La Fédération de l’entraide protestante développe une logique de proximité territoriale pour l’accueil des réfugiés, en mobilisant des collectifs de bénévoles. L’action d’un réseau de bénévoles favorise non seulement la cohésion sociale, mais fait évoluer le regard porté sur le réfugié, qui n’est plus un cas abstrait, mais un visage (dans le sens d’Emmanuel Levinas). La Fédération de l’Entraide protestante propose ainsi de sortir de l’idéologie, du dogmatisme, pour montrer par l’agir, par la pratique, les possibles de l’intégration. L’action locale permet de changer le regard, et que l’altérité ne rime plus avec synonyme d’étrangeté.

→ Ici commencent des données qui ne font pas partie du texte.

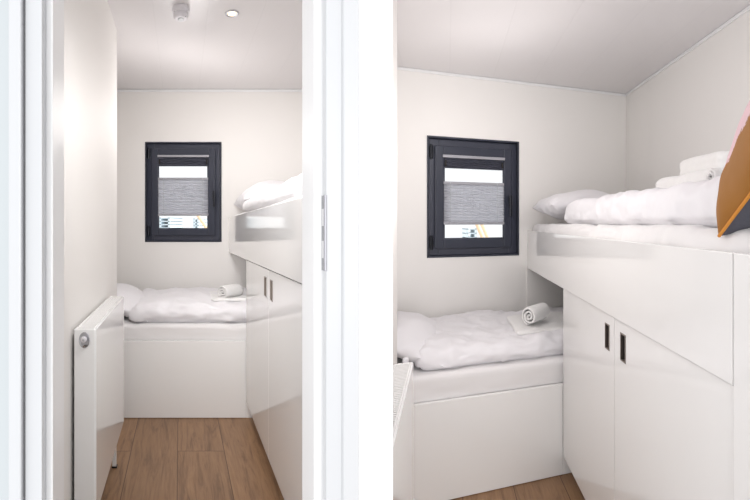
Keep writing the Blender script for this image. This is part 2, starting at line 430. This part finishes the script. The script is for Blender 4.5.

Il en va de même pour les Églises là où elles développent des projets de rencontre avec les communautés chrétiennes issues de la migration. En France, on ne sait pas les nommer (“Églises ethniques” ; elles ne le sont plus. “Églises culturelles” ; toute Église est culturelle. “Églises de la diversité“). La Fédération protestante d’Italie a un tel projet “Being church together”. En France, la FPF développe un projet Mosaïc de rencontre avec ces Églises. Dans ces projets s’écrit un changement de regard, gage d’intégration sociétale, quand bien mêmes ces Églises ne sont souvent pas demanderesses.

IV.    Conclusions
Par cette contribution, je voulais montrer que la crise n’est pas nécessairement là où nous la voyons spontanément. Elle est aussi dans nos sociétés occidentales qui peinent à s’inscrire pleinement dans l’horizon développé par les droits humains et la convention de Genève.
Les Églises et les religions, acteurs d’humanité, porteuses d’un message de paix, de fraternité, de réconciliation, de justice, ont un rôle à jouer. Un rôle essentiel qui échappe aux responsables politiques, celui de travailler au changement du regard sur l’altérité, ou si vous préférez à la conversion des cœurs.